SANTO PADRE, NON LO FACCIA!
Tratto da: Adista Documenti n° 80 del 11/11/2006
Si potrebbe vedere, nelle dispute intorno alla liturgia, semplici battibecchi di chierici senza importanza. Chiudiamo la porta della sacrestia e passiamo alle cose serie. Ma sappiamo bene che la sfida di questo ritorno alle abitudini di ieri è proprio l'immagine che la Chiesa ha di sé stessa e che vuole mostrare al mondo. Se, come crede, è il Sacramento dell'Unione degli uomini nell'amore del Padre, essa lo dice meglio e più forte con qualche gesto pubblico che con pesanti tesi teologiche riservate agli specialisti.
Quando il sacerdote volge le spalle al popolo e si mette a parlare in un'altra lingua, è abitato da un altro spirito rispetto a quando si siede in mezzo a tutti per condividere la sua gioia di credere.
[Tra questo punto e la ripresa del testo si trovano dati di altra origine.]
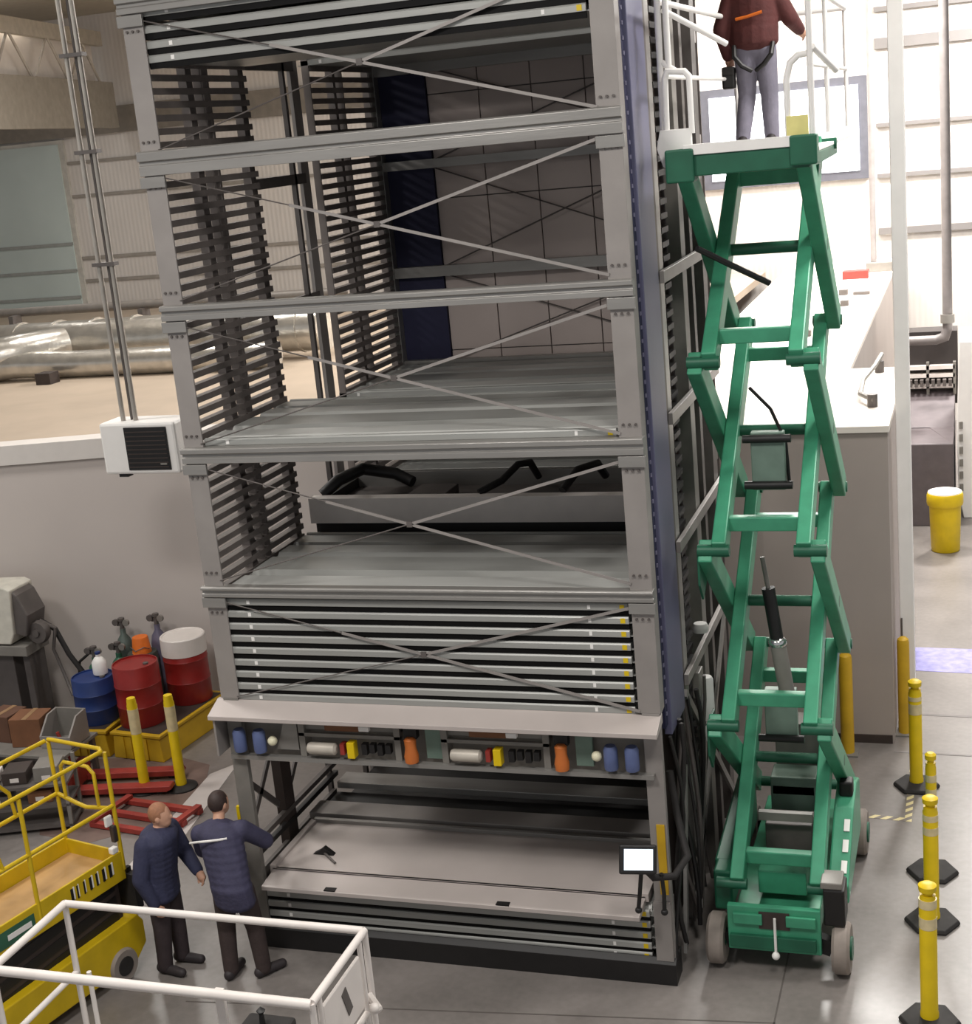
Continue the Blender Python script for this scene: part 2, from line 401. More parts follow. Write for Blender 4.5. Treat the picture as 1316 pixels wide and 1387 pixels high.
# hood over the drive band and its recess
mb = MB(); mb.prism([(-.2,2.36),(-.2,2.40),(.02,2.485),(.06,2.485),(.06,2.4),(-.17,2.36)], 'x', -.05, W+.0); part('hood', mb, tray_wm, .004, 'pale sloping hood')
mb = MB(); mb.box(-.02,.0,-.17,.1,2.0,2.37); part('hood_cheek', mb, steel_lt)
mb = MB(); mb.box(.1, W-.1, .1, .13, 1.9, 2.4); part('drive_backplate', mb, grey_m)
mb = MB(); mb.prism([(.0,1.93),(.0,1.97),(-.06,1.97),(-.06,1.93)], 'x', .05, W-.08); part('drive_sill', mb, steel)
mb = MB(); mb.box(.05,W-.1,.02,.1,2.33,2.37); part('drive_header', mb, steel_dk)
for x0, x1 in ((.74,1.72),(2.1,3.08)):
    mb = MB(); mb.box(x0,x1,.02,.1,2.22,2.34); mb.box(x0,x0+.06,-.02,.1,1.97,2.3); mb.box(x1-.06,x1,-.02,.1,1.97,2.3); mb.box(x0,x1,-.02,.02,2.165,2.2)
    part('drive_bracket', mb, grey_m, .003)
    mb = MB(); mb.lathe([(0,0),(.045,0),(.055,.02),(.055,.26),(.03,.28),(0,.28)], (x0+.1,-.05,2.07), 16, 'x'); part('drive_motor', mb, mat('motor_beige',(196,188,176),.4,.2), label='beige drive motor')
    mb = MB(); mb.box(x0+.27,x0+.6,-.03,.0,2.235,2.285); part('wiring_strip', mb, brown_m, label='brown wiring strip')
    mb = MB(); mb.obox((x0+.66,-.04,2.275),(.1,.05,.05)); part('connector', mb, whiter, .01, 'white connector')
    mb = MB(); mb.box(x0+.42,x0+.46,-.08,.0,2.03,2.13); part('relay', mb, redf_m, label='red relay')
    mb = MB(); mb.box(x0+.49,x0+.56,-.09,.0,2.0,2.15); part('relay', mb, hiviz_m, .006, 'yellow relay')
    mb = MB()
    for k in range(4): mb.box(x0+.62+k*.075,x0+.67+k*.075,-.06,.0,2.03+.02*(k % 2),2.13)
    part('terminal_block', mb, black_m)
    mb = MB(); mb.box(x1+.05,x1+.17,-.05,.02,2.2,2.33); part('coil_mount', mb, black_m)
    mb = MB(); mb.lathe([(0,1.99),(.06,1.99),(.065,2.05),(.05,2.12),(.055,2.2),(.03,2.22),(0,2.22)], (x1+.11,-.06,0), 12); part('coil', mb, mat('coil_orange',(196,108,48),.5), label='orange coil')
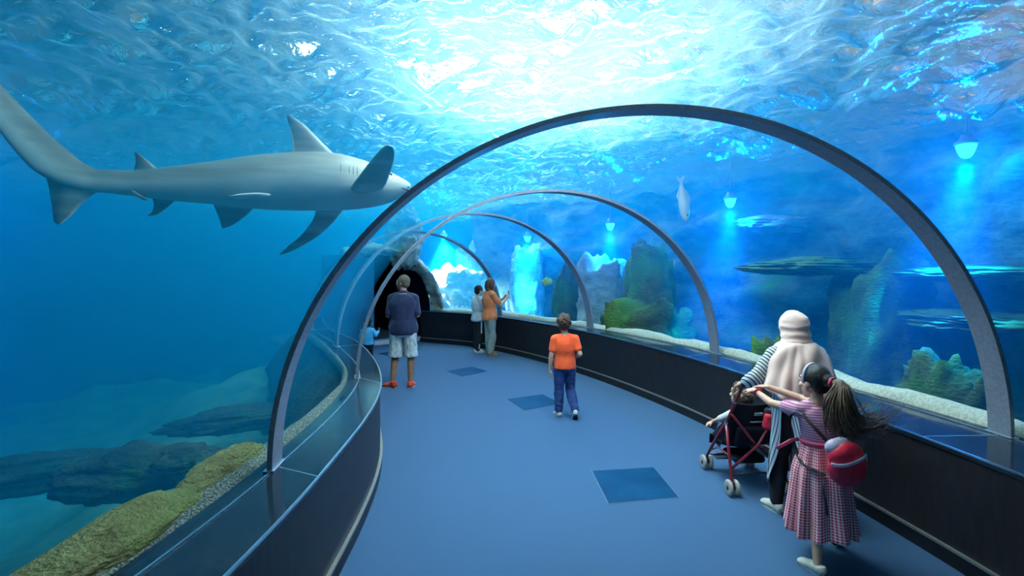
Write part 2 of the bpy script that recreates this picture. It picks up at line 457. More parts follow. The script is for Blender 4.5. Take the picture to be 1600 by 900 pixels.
# sharpen crests a little (pointing down into the tank)
d = Z-ZS; Z = ZS+d-.35*np.abs(d)
V = np.column_stack([X.ravel(), Y.ravel(), Z.ravel()]); nr, nc = X.shape
idx = np.arange(nr*nc).reshape(nr, nc)
F = np.stack([idx[:-1, :-1], idx[:-1, 1:], idx[1:, 1:], idx[1:, :-1]], -1).reshape(-1, 4)
me = bpy.data.meshes.new('water_surface')
me.vertices.add(len(V)); me.vertices.foreach_set('co', V.ravel())
me.loops.add(F.size); me.loops.foreach_set('vertex_index', F.ravel().astype(np.int32))
me.polygons.add(len(F)); me.polygons.foreach_set('loop_start', (np.arange(len(F))*4).astype(np.int32)); me.polygons.foreach_set('loop_total', np.full(len(F), 4, np.int32))
me.update(calc_edges=True); me.polygons.foreach_set('use_smooth', [True]*len(F))
so = bpy.data.objects.new('water_surface', me); COL.objects.link(so)
tag(so, 'rippling bright surface of the water overhead, seen from below', 'water surface', kind='stuff')
m, nt, out = new_mat('water_skin')
gls = nt.nodes.new('ShaderNodeBsdfGlass'); gls.inputs['IOR'].default_value = 1.33; gls.inputs['Roughness'].default_value = .01; gls.inputs['Color'].default_value = (.95,1,1,1)
tr = nt.nodes.new('ShaderNodeBsdfTransparent'); tr.inputs[0].default_value = (.92,.98,1,1)
tl = nt.nodes.new('ShaderNodeBsdfTranslucent'); tl.inputs[0].default_value = (.75,.95,1,1)
m1 = nt.nodes.new('ShaderNodeMixShader'); m2 = nt.nodes.new('ShaderNodeMixShader')
m1.inputs[0].default_value = MIXT; m2.inputs[0].default_value = MIXL
L(nt, gls.outputs[0], m1.inputs[1]); L(nt, tr.outputs[0], m1.inputs[2])
L(nt, m1.outputs[0], m2.inputs[1]); L(nt, tl.outputs[0], m2.inputs[2]); L(nt, m2.outputs[0], out.inputs[0])
tc = nt.nodes.new('ShaderNodeTexCoord'); nz = nt.nodes.new('ShaderNodeTexNoise'); L(nt, tc.outputs['Object'], nz.inputs['Vector'])
nz.inputs['Scale'].default_value = 9; nz.inputs['Detail'].default_value = 3; nz.inputs['Distortion'].default_value = .6
b = nt.nodes.new('ShaderNodeBump'); b.inputs['Strength'].default_value = .6; b.inputs['Distance'].default_value = .05
L(nt, nz.outputs[0], b.inputs['Height'])
for q in (gls, tl): L(nt, b.outputs[0], q.inputs['Normal'])
me.materials.append(m)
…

Da una parte, Dio, capo e giudice, che chiede di essere obbedito; dall'altra, un Dio che invia suo Figlio per rivelare il suo cuore di Padre. Da una parte, ufficiali fieri della parte di autorità divina che Egli ha loro concesso, dall'altra fratelli scelti per leggere insieme il Vangelo di Gesù Cristo.
Se il Concilio Vaticano II ha tanto segnato la Chiesa contemporanea, è perché è stato pastorale e non dottrinale. Ha risvegliato qualcosa della Tradizione che un cristianesimo addormentato nelle proprie certezze aveva forse dimenticato. La Chiesa si ricorda di essere "serva e povera", di essere fatta per portare all'angoscia del mondo la speranza e la fiducia. Si tratta di questo e non solo di capricci nel gusto delle cerimonie.
I molteplici segni di freddezza, lo smarrimento di una istituzione meno trionfante, la nostalgia di una Chiesa più sicura di sé, la ricerca angosciata di segni di identità, la ripresa in mano clericale di alcuni ambiti, l'autorità ritrovata del teologo sul pastore, tutto questo è proprio di una Chiesa che è tentata di camminare "all'indietro, come i gamberi", come dice Umberto Eco. Ed è in questa situazione che ci viene annunciato come imminente un decreto pontificio che permetterebbe, a tutti coloro che vogliono, di tornare a prima del Concilio.
Che vi sia al cuore delle nostre comunità un dibattito, è senza dubbio normale. Non si guida una flotta tanto multiforme come la Chiesa senza tensioni e neppure senza qualche scontro. Ma quando è l'ammiraglio a sembrare esitante nel proseguire la strada, questo è molto più grave. Che si chieda di fare posto a una barca che si era perduta, perché no? Ma che questa pretenda di porsi alla testa per cambiare la direzione generale, non si può accettare. Che si dia ad ogni prete, come si lascia intendere, la possibilità di fare dietrofront, sotto il pretesto della tolleranza e della carità, significa abbandonare la flotta all'anarchia. La squadra allora sarà soltanto una flotta da diporto.
Vorrei gridare al nostro papa prima che sia troppo tardi: non lo faccia! Lei ascolta i lamenti di qualche refrattario e le sue analisi precedenti mostrano che lei condivide una parte delle loro recriminazioni. Ma, di grazia, lei è papa! Non permetta alla nostra Chiesa di avventurarsi in nuove tempeste in cui tanti suoi figli ancora si allontaneranno. Lei rimprovera al post-Concilio di aver esagerato la rottura… Non creda che una nuova rottura riporterà la saggezza. Lei ha mostrato, da quando è papa, il viso di pastore che il suo ruolo di teologo aveva oscurato. Non deluda tutti coloro che hanno sinceramente apprezzato ciò che lei ha detto e fatto fino ad oggi.